CO2 is in itself a warming factor. No other factors have been shown to be the root cause of the present warming trend. Other factors are in a lull period and the temperature is still up and showing no signs of cooling.

Actual studies that readily disprove the sun -

Benestad 2009: "Our analysis shows that the most likely contribution from solar forcing a global warming is 7 ± 1% for the 20th century and is negligible for warming since 1980."

Ammann 2007: "Although solar and volcanic effects appear to dominate most of the slow climate variations within the past thousand years, the impacts of greenhouse gases have dominated since the second half of the last century."

Lockwood 2007 concludes "the observed rapid rise in global mean temperatures seen after 1985 cannot be ascribed to solar variability, whichever of the mechanism is invoked and no matter how much the solar variation is amplified."

Foukal 2006 concludes "The variations measured from spacecraft since 1978 are too small to have contributed appreciably to accelerated global warming over the past 30 years."

Scafetta 2006 says "since 1975 global warming has occurred much faster than could be reasonably expected from the sun alone."

Usoskin 2005 conclude "during these last 30 years the solar total irradiance, solar UV irradiance and cosmic ray flux has not shown any significant secular trend, so that at least this most recent warming episode must have another source."

Solanki 2004 reconstructs 11,400 years of sunspot numbers using radiocarbon concentrations, finding "solar variability is unlikely to have been the dominant cause of the strong warming during the past three decades".

Haigh 2003 says "Observational data suggest that the Sun has influenced temperatures on decadal, centennial and millennial time-scales, but radiative forcing considerations and the results of energy-balance models and general circulation models suggest that the warming during the latter part of the 20th century cannot be ascribed entirely to solar effects."

Stott 2003 increased climate model sensitivity to solar forcing and still found "most warming over the last 50 yr is likely to have been caused by increases in greenhouse gases."

Solanki 2003 concludes "the Sun has contributed less than 30% of the global warming since 1970".
Lean 1999 concludes "it is unlikely that Sun–climate relationships can account for much of the warming since 1970".

Waple 1999 finds "little evidence to suggest that changes in irradiance are having a large impact on the current warming trend."

Frolich 1998 concludes "solar radiative output trends contributed little of the 0.2°C increase in the global mean surface temperature in the past decade"


And the CO2 lagging temp has a bunch of studies as well.

http://www.skepticalscience.com/co2-lags-temperature.htm

Try some science.

HarveyD

Short of south Florida and New Orleans disappearing, the non-believers hard core will never admit it.

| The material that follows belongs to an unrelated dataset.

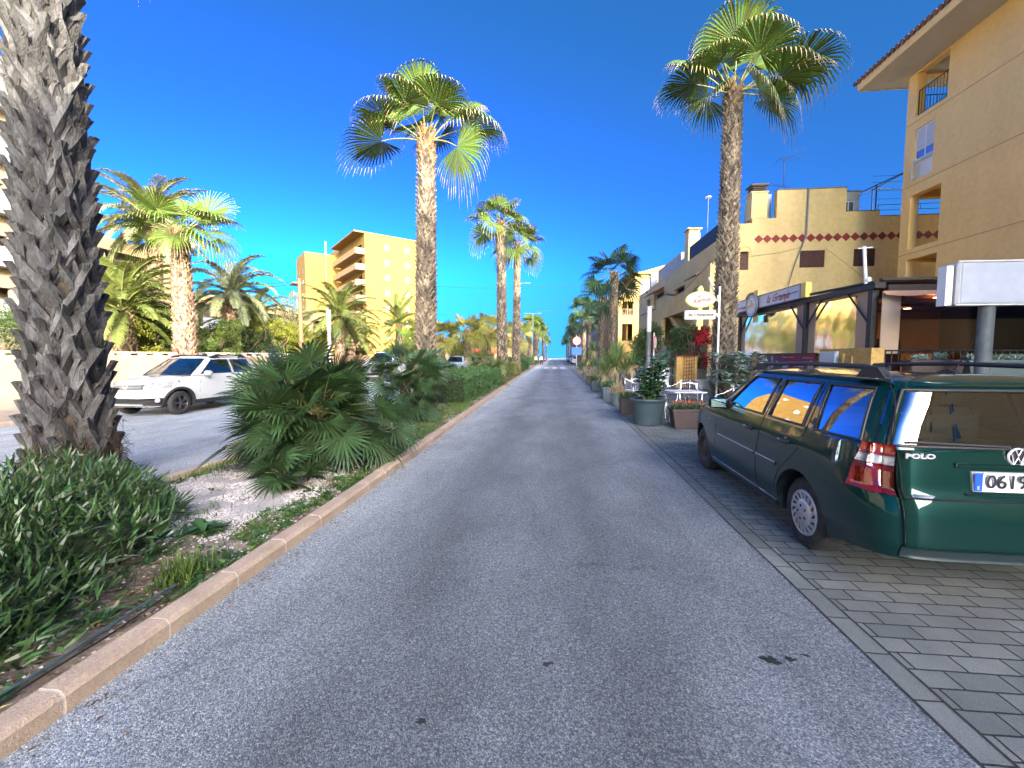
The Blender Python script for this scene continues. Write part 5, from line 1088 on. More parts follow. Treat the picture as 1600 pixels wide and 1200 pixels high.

However, most of them may not be around when it happens, so they dont care if their grand children have to deal with it.

Reel$$

MarkBC:

Arctic ice is melting and Antarctic ice is NOT melting:

http://www.worldclimatereport.com/index.php/2009/10/06/antarctic-ice-melt-at-lowest-levels-in-satellite-era/

Axis orientation?

Mark_BC

The Antarctic is expected to actually have colder temperatures due to wind shifts. But the peninsular areas that jut out into the ocean are having significant melting (that's where all the ice shelves are breaking off.)

And that graph is hardly a dramatic decline, as compared with the decline in arctic sea ice over the last 30 years.

http://www.skepticalscience.com/antarctica-gaining-ice.htm

aym

The antarctic is losing land ice mass. It's only the sea ice in the arctic that's gaining and that is in spite of increasing ocean temps. And that is only temporary.